Global oil prices reach five-year high
Global oil prices surged sharply over the past week as tensions in the Middle East disrupted global energy supply lines. The closure of the Hormuz Strait amid the conflict between Iran and the US–Israel bloc was the main trigger for the price spike.
According to Trading Economics, West Texas Intermediate (WTI) crude rose to US$84 per barrel on Friday, 6 March 2026. Week-on-week, that US benchmark jumped about 21 percent, the biggest rise since 2020.
The jump came after a crisis in the Gulf that nearly halted shipments through the Strait of Hormuz, a strategic maritime route typically traversed by around 20 million barrels of oil and petroleum products every day.
Meanwhile, Brent crude also rose. The global benchmark climbed to US$85.41 per barrel, up 4.93 percent or about US$4.01.
Commercial traffic in the Strait of Hormuz was reportedly nearly halted due to heightened security risks, insurance issues, and operational uncertainty. Several producers have started cutting production, tightening supply in the global market.
The US government signalled possible steps to curb energy price pressures, including the option of releasing oil from the Strategic Petroleum Reserve. Washington also temporarily granted India latitude to purchase some crude oil from Russia that was already at sea.
Trading Economics said Saudi Arabia raised its selling price to buyers in Asia and redirected some shipments through the Red Sea to avoid the Hormuz route.
Fiscal implications for Indonesia
The surge in global oil prices could weigh on Indonesia’s fiscal position. The state budget (APBN) faces the risk of a widening deficit if Middle East tensions escalate.
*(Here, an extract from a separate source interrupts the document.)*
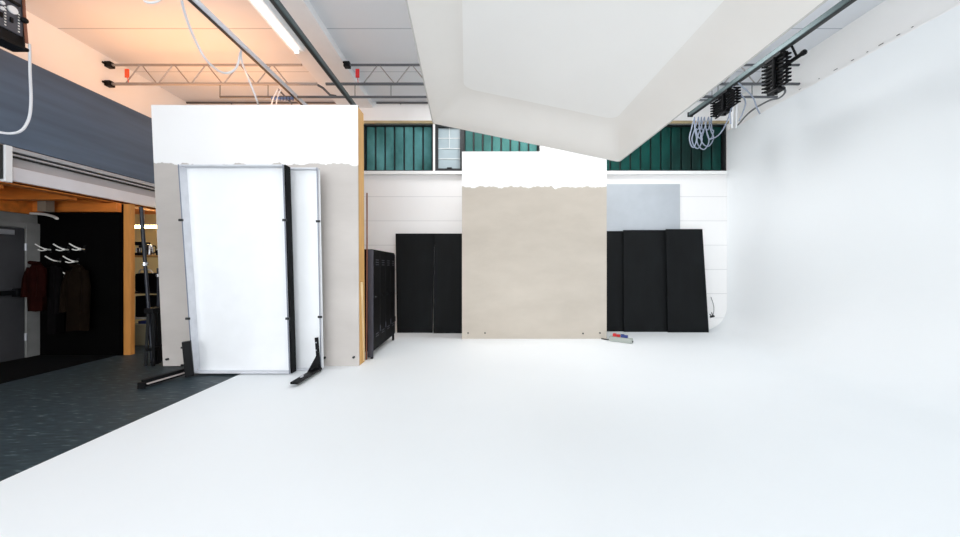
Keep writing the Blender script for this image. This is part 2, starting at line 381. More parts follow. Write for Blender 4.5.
cf = thing('stage_flat', 'tall freestanding plaster wall flat with ragged white top, centre of the back wall', 'studio flat', (1.2, 7.25, 0))
pl_mid = plaster_mat('centre_flat_plaster', (196, 187, 175), EYE+(CY-187)/F*7.2, 9.0)
x0, x1 = (462-CX)/F*7.2, (606.7-CX)/F*7.2; zt = EYE+(CY-151.5)/F*7.2
obj('panel', B(x0, x1, 7.2, 7.225, 0, zt), pl_mid, cf)
obj('timber_frame', mk(lambda b: (box(b, x0+.02, x0+.07, 7.226, 7.33, 0, zt-.02), box(b, x1-.07, x1-.02, 7.226, 7.33, 0, zt-.02), box(b, x0+.071, x1-.071, 7.226, 7.33, .02, .08), box(b, x0+.071, x1-.071, 7.226, 7.33, zt-.1, zt-.03), box(b, x0+.071, x1-.071, 7.226, 7.33, 1.9, 1.96))), pine, cf)
for px, py in ((468, 333), (485, 333), (583, 333.5), (600, 333)):
    p = P(px, py, 7.19); bm = bmesh.new(); rod(bm, (p.x, 7.18, p.z), (p.x, 7.205, p.z), .016); obj('bolt', bm, dark_m, cf)

# ================================================================ FRAMED PANELS
def framed(label, yb, yt, pl, pr, tl, tr, pyt, pyb, depth, name='framed_panel', dark=True):
    zb = EYE+(CY-pyb)/F*yb; zb = max(zb, .005)
    z1 = EYE+(CY-pyt)/F*yt
    bl = Vector(((pl-CX)/F*yb, yb, zb)); br = Vector(((pr-CX)/F*yb, yb, zb))
    ul = Vector(((tl-CX)/F*yt, yt, z1)); ur = Vector(((tr-CX)/F*yt, yt, z1))
    D = Vector((0, depth, 0)); w = .045
    root = thing(name, label, 'framed panel', ((bl+br)/2+D/2)*1)
    root.location.z = zb
    def quad(a, b, c, d, dd, off=Vector((0, 0, 0))):
        bm = bmesh.new(); hexa(bm, [a+off, b+off, b+off+dd, a+off+dd, d+off, c+off, c+off+dd, d+off+dd]); return bm
    X = Vector((w, 0, 0)); up = (ul-bl).normalized()*w; upr = (ur-br).normalized()*w
    # box-profile rails: thin webs the full depth
    tX = Vector((.014, 0, 0)); tu = (ul-bl).normalized()*.014
    obj('post', quad(bl, bl+tX, ul+tX, ul, D), alu, root)
    obj('post', quad(br-tX, br, ur, ur-tX, D*.35), alu, root)
    obj('rail', quad(ul-tu+tX, ur-tu-tX, ur-tX, ul+tX, D), alu, root)
    obj('rail', quad(bl+tX, br-tX, br+tu-tX, bl+tu+tX, D), alu, root)
    # slim front lip
    F1 = Vector((0, -.006, 0)); l = .013; lu = (ul-bl).normalized()*l; lX = Vector((l, 0, 0)); E = Vector((0, .005, 0))
    bm = quad(bl, bl+lX, ul+lX, ul, E, F1); obj('lip', bm, lip_m, root)
    bm = quad(br-lX, br, ur, ur-lX, E, F1); obj('lip', bm, lip_m, root)
    # recessed white board and black side
    Y = Vector((0, 0, 0))+D*.86
    obj('board', quad(bl+tX+tu+Y, br-tX+tu+Y, ur-tX-tu+Y, ul+tX-tu+Y, D*.12), white_pl, root)
    if dark:
        obj('side_board', quad(br+Vector((.001, 0, 0)), br+Vector((.022, 0, 0)), ur+Vector((.022, 0, 0)), ur+Vector((.001, 0, 0)), D+Vector((0, -.02, 0)), Vector((0, .01, 0))), black, root)
    # small black clamps
    for (p, q, f) in ((bl, ul, .27), (bl, ul, .74), (br, ur, .27), (br, ur, .74)):
        c = p.lerp(q, f)+Vector((0, -.012, 0)); bm = bmesh.new(); box(bm, c.x-.03, c.x+.03, c.y-.012, c.y+.005, c.z-.016, c.z+.016, .003)
        rod(bm, (c.x, c.y-.03, c.z), (c.x, c.y, c.z), .007); obj('clamp', bm, dark_m, root)
    return root, bl, br, ul, ur
r2, b2l, b2r, u2l, u2r = framed('narrow strip of white panel in aluminium frame, rear one standing on single right foot', 4.96, 4.82, 222, 321.5, 214, 317.5, 167.5, 370.5, .11, dark=False)
r1, b1l, b1r, u1l, u1r = framed('wide white panel in deep aluminium frame with black right edge, front one of two', 4.78, 4.62, 192.5, 290, 178, 283.5, 164.5, 373.5, .14)
# left foot: square post with long leg on the floor
ft = r1
bm = bmesh.new(); bar(bm, (b1l.x+.03, 4.70, .01), (b1l.x+.0, 4.68, .49), .095, .07, .005); obj('foot_post', bm, black_metal, ft)
fa = Vector((b1l.x-.05, 4.86, .06)); fb = Vector((-4.18+.02, 4.27, .055))
fb = Vector(((143-CX)/F*4.27, 4.27, .05))
bm = bmesh.new(); bar(bm, fa, fb, .09, .06, .004); obj('foot_leg', bm, black_metal, ft)
bm = bmesh.new(); bar(bm, fa+Vector((.052, 0, -.004)), fb+Vector((.052, 0, -.004)), .012, .03); obj('foot_strip', bm, mat('pale_edge_strip', (196, 184, 180), .5), ft)
bm = bmesh.new(); box(bm, fb.x-.04, fb.x+.04, fb.y-.035, fb.y-.005, -.011, .07, .006); obj('foot_cap', bm, black_metal, ft)
for z in (.16, .4):
    bm = bmesh.new(); rod(bm, (b1l.x-.08, 4.69, z), (b1l.x+.02, 4.69, z), .013); obj('clamp_screw', bm, black_metal, ft)
# right foot: drilled steel angle
ft = r2
xr = b2r.x-.01
bm = bmesh.new(); bar(bm, (xr-.0, 4.91, .005), (xr-.03, 4.89, .5), .05, .02, .003); obj('foot_post', bm, black_metal, ft)
fa = Vector((xr, 4.90, .052)); fb = Vector(((294-CX)/F*4.27, 4.27, .052))
bm = bmesh.new(); bar(bm, fa, fb, .03, .098, .003); obj('foot_leg', bm, black_metal, ft)
bm = bmesh.new()
v = [bm.verts.new(p) for p in ((xr-.02, 4.88, .26), (xr-.02, 4.88, .06), (xr-.07, 4.70, .06), (xr+.0, 4.88, .26), (xr+.0, 4.88, .06), (xr-.05, 4.70, .06))]
for f in ((0, 1, 2), (5, 4, 3), (0, 3, 4, 1), (1, 4, 5, 2), (2, 5, 3, 0)): bm.faces.new([v[i] for i in f])
obj('gusset', bm, black_metal, ft)
for i, t in enumerate((.62, .66)):
    c = fa.lerp(fb, t)+Vector((-.01, -.03, .02)); 
    bm = bmesh.new(); ball(bm, c+Vector((.0, .0, .0)), .018); obj('foot_bolt', bm, silver, ft)
for z in (.2, .32, .43):
    bm = bmesh.new(); rod(bm, (xr-.03, 4.88, z), (xr-.03, 4.868, z), .008); obj('foot_bolt', bm, silver, ft)

# ================================================================ LOCKERS
lx = -1.71; ly0, ly1 = 5.6, 7.08; lzb, lz = .12, 1.81
lk = thing('locker_cabinet', 'black four-door steel locker cabinet on short legs beside left flat', 'lockers', (lx-.2, (ly0+ly1)/2, 0))
obj('body', B(lx-.32, lx-.012, ly0, ly1, lzb, lz, .006), locker_m, lk)
obj('corner_edge', mk(lambda b: box(b, lx-.085, lx+.004, ly0-.012, ly0+.004, .03, lz-.01, .004)), locker_edge, lk)
for i in range(4):
    a = ly0+.02+i*(ly1-ly0-.03)/4; b_ = a+(ly1-ly0-.03)/4-.012
    d = obj('door', B(lx-.011, lx+.008, a, b_, lzb+.03, lz-.03, .004), locker_m, lk)
    for z in (1.55, 1.59, 1.63, .34, .38):
        bm = bmesh.new(); box(bm, lx+.008, lx+.014, a+.09, b_-.09, z, z+.014, .003); obj('vent', bm, locker_edge, d)
    bm = bmesh.new(); rod(bm, (lx+.008, a+.05, 1.02), (lx+.03, a+.05, 1.02), .012); obj('lock', bm, chrome if i == 0 else black_metal, d)
    bm = bmesh.new(); rod(bm, (lx+.012, b_-.004, .40), (lx+.012, b_-.004, .5), .009); obj('hinge', bm, locker_edge, d)
for y in (ly0+.03, ly1-.03):
    for x in (lx-.03, lx-.29):
        obj('leg', B(x-.02, x+.02, y-.02, y+.02, 0, lzb, .003), locker_m, lk)
# thin sticks behind the flat
bm = bmesh.new(); rod(bm, P(367, 193, 5.54), (lx-.09, 5.565, 1.83), .012); rod(bm, (lx-.09, 5.565, 1.83), (lx-.10, 5.565, .0), .012)
tag(obj('wooden_pole', bm, copper_m), 'thin brown pole rising between the left flat and the black lockers', 'pole')
# ================================================================ BOARDS ALONG THE BACK WALL
def board(label, px0b, px1b, px0t, px1t, yb, yt, pyt, m, group=None, th=.02, name='black_board', sub=True):
    z1 = EYE+(CY-pyt)/F*yt
    a = (px0b-CX)/F*yb; b = (px1b-CX)/F*yb; c = (px0t-CX)/F*yt; d = (px1t-CX)/F*yt
    bm = bmesh.new(); T = Vector((0, th, 0))
    pts = [Vector((a, yb, 0.002)), Vector((b, yb, 0.002)), Vector((d, yt, z1)), Vector((c, yt, z1))]
    hexa(bm, [pts[0], pts[1], pts[1]+T, pts[0]+T, pts[3], pts[2], pts[2]+T, pts[3]+T])
    bmesh.ops.bevel(bm, geom=bm.edges[:], offset=.002, segments=1, affect='EDGES')
    return tag(obj(name, bm, m), label, 'board', group)
board('black painted board next to the lockers, leaning on the back wall', 397, 432.5, 395.5, 434.5, 7.86, 8.05, 233.5, black_board)
board('black painted board half hidden by the left edge of the centre flat', 433.5, 474, 434.5, 474, 7.80, 7.98, 233.5, black_board)
board('narrow visible strip of black board against the right edge of the centre flat', 585, 632, 585, 632, 8.02, 8.15, 231, black_board)
board('black painted board in the middle of the three right of the centre flat', 624, 672, 623.5, 672, 7.965, 8.09, 230, black_board)
board('black painted board with slanted free edge, rightmost on the back wall', 668, 709, 666, 702.5, 7.90, 8.03, 229, black_board)
board('tall pale grey board standing behind the black boards below the right window', 596, 680.5, 596, 680, 8.165, 8.175, 184, grey_board, name='grey_board')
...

In the macro assumptions of the 2026 APBN, the government set the price of oil at US$70 per barrel. However, by early March 2026, world oil prices had already breached US$80 per barrel.
Secretary of the Coordinating Ministry for Economy Susiwijono Moegiarso said every one-dollar increase in the Indonesian Crude Price (ICP) would raise subsidy and energy compensation expenditures by about Rp10.3 trillion.
On the other hand, higher oil prices also boost state revenue from the oil and gas sector. Susiwijono said each US$1 per barrel increase could lift non-tax state revenue (PNBP) from the oil and gas sector by around Rp3.6 trillion. Yet such additional revenue would still be smaller than the higher spending, resulting in a deficit of about Rp6.7 trillion per US$1 increase.
Meanwhile, Energy and Mineral Resources Minister Bahlil Lahadalia stressed that subsidised fuel prices would not change despite the rise in global oil prices. He said, “Prices remain unchanged until there is a government policy adjustment.”
He noted that the ICP in the 2026 APBN is set at US$70 per barrel, while market prices are currently around US$78–80 per barrel. The rise could increase the need for energy subsidies.
Bahlil also said the government would shift crude oil imports from the Middle East to the United States. Currently, about 25 percent of Indonesia’s oil imports come from that region. He described this shift as part of the Agreement on Reciprocal Trade (ART) between Indonesia and the United States, under which Indonesia commits to buying oil and liquefied petroleum gas from the United States worth US$15 billion.
Fahmy Radhi, lecturer at the Faculty of Economics, Universitas Gadjah Mada, said the spike in global oil prices creates a dilemma for policymakers. If subsidised fuel prices are not raised, the subsidy burden on the APBN will increase; if prices are raised, inflation could follow given the large consumption of subsidised fuels by Pertalite and diesel. “Because the biggest consumers of subsidised fuel are Pertalite and diesel. It is indeed a difficult choice for the government,” he said.